For those undergoing a world perspective change, Neo-Neocon can certainly provide knowledge and resources.
I think Robin will make her escape from Leftist criminals, if she can learn lethal force applications in Hand to Hand, and learn how to shoot humans dead with a firearm.
This, alone, will completely separate her from the Democrat fold. While many Democrats hypocritically grab firearms so they can “defend” against what they call right wing nuts, in reality, they have zero training with such firearms and no standard of safety at all. It’s just something they have to make them feel more powerful, like any urban thug around.
The Einstein illusion is a well made “composite” picture, taking advantage of human memory and visual centers that “fill in the banks” for details that cannot be seen.
And that’s exactly why humans fall prey to propaganda. They see what they are made to see, when they don’t know the truth concerning the detailed malice of the Left.
For example, eye witness testimony is notoriously unreliable because people begin to make stuff up to fill in their memory gaps. Unless you get their statement a few minutes after they see something, and you have at hand someone trained in observation and memory recall, the “witness testimony” isn’t worth much by itself.

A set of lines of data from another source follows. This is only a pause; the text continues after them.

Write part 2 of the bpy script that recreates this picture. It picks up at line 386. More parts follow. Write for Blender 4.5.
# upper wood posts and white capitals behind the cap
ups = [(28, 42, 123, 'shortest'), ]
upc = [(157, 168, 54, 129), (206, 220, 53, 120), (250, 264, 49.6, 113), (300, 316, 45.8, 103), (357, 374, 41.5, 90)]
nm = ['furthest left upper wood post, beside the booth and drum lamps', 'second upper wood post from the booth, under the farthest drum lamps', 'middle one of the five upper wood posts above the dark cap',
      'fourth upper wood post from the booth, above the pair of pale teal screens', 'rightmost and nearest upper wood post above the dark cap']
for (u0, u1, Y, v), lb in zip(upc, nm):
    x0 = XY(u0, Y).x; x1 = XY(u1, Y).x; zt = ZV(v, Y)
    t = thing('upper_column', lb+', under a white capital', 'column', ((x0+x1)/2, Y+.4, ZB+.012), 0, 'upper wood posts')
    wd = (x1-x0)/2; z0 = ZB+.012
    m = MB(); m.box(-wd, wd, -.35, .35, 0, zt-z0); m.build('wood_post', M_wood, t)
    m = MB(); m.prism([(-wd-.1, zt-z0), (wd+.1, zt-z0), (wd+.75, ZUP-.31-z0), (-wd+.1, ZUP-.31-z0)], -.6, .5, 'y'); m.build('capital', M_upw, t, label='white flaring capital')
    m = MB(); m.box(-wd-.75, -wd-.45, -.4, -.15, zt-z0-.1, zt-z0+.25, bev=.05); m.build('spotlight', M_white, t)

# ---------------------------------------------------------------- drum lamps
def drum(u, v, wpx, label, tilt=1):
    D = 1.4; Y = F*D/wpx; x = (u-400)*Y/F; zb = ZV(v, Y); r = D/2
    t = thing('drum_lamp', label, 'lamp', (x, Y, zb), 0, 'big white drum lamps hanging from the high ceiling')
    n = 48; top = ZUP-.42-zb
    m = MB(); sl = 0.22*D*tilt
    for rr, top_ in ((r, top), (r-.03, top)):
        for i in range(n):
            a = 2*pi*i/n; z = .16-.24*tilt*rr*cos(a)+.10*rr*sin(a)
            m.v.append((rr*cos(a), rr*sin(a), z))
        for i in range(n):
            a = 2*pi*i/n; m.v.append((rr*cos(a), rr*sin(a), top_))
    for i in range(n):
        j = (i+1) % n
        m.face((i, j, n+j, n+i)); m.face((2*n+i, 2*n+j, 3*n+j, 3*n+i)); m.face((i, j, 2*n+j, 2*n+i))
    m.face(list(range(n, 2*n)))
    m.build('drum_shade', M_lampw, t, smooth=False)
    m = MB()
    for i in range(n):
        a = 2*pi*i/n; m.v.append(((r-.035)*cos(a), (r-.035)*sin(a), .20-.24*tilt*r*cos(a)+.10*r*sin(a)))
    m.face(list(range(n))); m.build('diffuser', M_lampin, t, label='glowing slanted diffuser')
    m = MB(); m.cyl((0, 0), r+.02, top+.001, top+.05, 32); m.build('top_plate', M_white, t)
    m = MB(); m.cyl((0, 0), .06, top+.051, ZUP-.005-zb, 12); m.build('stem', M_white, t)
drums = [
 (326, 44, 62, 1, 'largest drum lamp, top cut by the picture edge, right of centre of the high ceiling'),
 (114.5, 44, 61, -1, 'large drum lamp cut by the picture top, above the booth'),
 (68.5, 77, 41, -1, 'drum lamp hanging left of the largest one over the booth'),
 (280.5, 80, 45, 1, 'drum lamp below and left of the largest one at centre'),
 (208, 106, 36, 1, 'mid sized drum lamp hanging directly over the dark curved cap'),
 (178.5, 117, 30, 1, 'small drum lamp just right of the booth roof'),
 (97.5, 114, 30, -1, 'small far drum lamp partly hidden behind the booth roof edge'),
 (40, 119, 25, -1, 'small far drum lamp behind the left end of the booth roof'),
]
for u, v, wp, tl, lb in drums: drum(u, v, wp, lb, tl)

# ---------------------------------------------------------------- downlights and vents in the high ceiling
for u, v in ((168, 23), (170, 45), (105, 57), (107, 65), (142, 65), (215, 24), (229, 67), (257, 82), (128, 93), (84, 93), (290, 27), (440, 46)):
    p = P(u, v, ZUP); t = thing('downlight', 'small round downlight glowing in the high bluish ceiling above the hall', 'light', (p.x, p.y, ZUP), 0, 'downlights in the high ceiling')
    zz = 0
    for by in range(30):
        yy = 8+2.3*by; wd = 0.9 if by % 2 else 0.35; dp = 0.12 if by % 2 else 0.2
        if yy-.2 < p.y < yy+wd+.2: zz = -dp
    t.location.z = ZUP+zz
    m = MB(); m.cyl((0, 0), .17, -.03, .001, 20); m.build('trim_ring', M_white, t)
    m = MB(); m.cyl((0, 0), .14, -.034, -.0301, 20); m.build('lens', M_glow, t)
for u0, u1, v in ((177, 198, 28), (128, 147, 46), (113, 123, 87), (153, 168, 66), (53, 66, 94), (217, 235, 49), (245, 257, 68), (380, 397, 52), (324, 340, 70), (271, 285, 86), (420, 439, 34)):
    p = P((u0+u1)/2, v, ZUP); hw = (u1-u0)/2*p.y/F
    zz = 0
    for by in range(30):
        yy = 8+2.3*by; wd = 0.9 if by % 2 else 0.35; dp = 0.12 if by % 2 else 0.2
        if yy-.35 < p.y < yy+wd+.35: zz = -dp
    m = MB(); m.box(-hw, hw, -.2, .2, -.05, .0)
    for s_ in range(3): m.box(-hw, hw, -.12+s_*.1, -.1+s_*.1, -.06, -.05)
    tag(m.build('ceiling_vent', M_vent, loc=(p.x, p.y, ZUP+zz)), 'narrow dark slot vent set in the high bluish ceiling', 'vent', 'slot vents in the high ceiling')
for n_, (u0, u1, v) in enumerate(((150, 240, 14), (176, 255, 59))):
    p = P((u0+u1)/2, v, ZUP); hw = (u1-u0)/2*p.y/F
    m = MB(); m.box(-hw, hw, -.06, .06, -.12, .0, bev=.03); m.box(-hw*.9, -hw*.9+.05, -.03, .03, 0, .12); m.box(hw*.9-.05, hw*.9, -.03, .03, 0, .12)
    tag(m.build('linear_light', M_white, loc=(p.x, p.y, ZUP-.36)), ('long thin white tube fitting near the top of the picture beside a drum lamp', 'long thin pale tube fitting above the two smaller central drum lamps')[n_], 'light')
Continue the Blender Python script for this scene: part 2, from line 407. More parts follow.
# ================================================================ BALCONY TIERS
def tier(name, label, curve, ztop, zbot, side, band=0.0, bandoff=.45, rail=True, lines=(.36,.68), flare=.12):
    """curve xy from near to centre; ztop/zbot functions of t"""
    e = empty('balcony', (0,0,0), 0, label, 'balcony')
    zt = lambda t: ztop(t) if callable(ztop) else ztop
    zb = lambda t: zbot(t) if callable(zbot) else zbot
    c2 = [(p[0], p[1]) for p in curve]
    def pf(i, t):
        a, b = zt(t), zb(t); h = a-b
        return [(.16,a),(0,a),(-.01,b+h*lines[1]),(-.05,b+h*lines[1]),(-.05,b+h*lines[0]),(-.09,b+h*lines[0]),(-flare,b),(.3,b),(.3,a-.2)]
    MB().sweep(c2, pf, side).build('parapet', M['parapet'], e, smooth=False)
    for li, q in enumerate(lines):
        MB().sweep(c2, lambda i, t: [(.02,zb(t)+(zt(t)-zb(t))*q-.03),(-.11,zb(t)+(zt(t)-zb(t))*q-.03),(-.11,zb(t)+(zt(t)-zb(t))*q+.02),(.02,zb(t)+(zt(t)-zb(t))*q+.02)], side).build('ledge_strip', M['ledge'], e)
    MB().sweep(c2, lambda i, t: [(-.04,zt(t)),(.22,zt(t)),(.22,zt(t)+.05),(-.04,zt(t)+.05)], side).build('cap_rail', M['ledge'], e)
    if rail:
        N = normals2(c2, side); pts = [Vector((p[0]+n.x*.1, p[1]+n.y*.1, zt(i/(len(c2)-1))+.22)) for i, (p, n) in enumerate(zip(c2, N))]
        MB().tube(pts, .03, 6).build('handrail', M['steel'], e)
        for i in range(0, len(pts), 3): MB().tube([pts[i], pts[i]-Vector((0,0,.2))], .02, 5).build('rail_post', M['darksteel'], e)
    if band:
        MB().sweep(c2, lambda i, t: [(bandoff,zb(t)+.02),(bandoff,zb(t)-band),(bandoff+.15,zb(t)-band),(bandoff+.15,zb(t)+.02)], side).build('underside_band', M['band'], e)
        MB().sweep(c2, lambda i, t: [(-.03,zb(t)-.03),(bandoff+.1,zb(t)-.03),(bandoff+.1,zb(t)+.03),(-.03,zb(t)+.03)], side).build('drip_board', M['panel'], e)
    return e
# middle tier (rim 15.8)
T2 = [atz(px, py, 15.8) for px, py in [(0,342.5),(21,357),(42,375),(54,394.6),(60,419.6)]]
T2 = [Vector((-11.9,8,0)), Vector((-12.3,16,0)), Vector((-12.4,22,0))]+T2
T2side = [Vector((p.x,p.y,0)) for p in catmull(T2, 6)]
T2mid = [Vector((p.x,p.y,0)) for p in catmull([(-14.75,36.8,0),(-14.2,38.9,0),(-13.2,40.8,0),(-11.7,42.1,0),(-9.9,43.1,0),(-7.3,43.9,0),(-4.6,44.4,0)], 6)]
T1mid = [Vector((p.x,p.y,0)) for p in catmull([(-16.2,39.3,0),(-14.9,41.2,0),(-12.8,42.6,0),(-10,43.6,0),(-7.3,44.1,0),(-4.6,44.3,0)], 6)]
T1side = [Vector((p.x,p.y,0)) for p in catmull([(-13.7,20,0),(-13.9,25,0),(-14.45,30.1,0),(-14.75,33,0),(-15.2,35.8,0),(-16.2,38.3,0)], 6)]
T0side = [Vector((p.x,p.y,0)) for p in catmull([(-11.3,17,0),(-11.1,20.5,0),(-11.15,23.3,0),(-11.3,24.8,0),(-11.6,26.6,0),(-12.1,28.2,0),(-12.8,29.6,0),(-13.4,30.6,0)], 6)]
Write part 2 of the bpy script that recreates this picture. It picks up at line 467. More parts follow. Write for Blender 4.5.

Foxmarks: The answer lies, and was always there, in the Constitution. A party based upon strict adherence to Constitutional elements is all that is needed. Not “conserve”. Not progress into some new utopia.
Pick the one thing that can and will destroy the Left, if powered up: the US Constitution. The number one enemy of the Left isn’t Sarah Palin or any Republican politician, or even Leftist traitors of the fold. It is the US Constitution.
Ymarsakar: I go around touting strict Constitutional textualism and “conservatives” attack me.
rickl: I have bounced around, too. Although I was never a lefty and I have never read Rand. The libertarians are too pacifist and atheistic; they know the morality of liberty but forget the duties implicit in society.
Optimum would be Madison’s Constitution with government of narrow, defined powers limiting Congress down to City Council. And fund the necessary evils by a Georgist Land Value Tax, paid from the bottom up.
I think some people may have assumed that being conservative makes you a better person. Certainly in comparison with Leftists that is so, but comparing anything to black will make it seem lighter.
The point is, conservatives are not naturally superior people. They have just as many flaws as the other person, you just don’t see them much in politics. Until now, that is, given the unique circumstances the Left has put this nation in. Stress fractures are showing, and when stress hits people, their worse side comes out.
The only people that you can count on as being more developed and superior, are those who went from Left to anti-Left. Those people have had to grow and mature. But you can be a conservative, not because of your choice, but simply because that was the culture you were brought up in.
To make some necessary correction, this morphing of Einstein into Monroe is not an optical illusion but more complex phenomenon called bimodality of sensory perception. It involves not some specific pattern of visual perception linked to procession of visual input in retinae or optical cortex but general features of pattern recognition of any sensory input, that is, more deep and universal cognitive functions. Auditory signals like speech recognition are subject to the same bimodality of interpretation.
Distributed memory in a neural net will respond to distributed vague images and elements…
where the kinds of things we think about consciously about matching are not distributed and so handle hard compares easily, but such foggy ones with huge difficulty.
Illusions are proof we do not live in the real world but in a model of the real world we keep internally and exist in.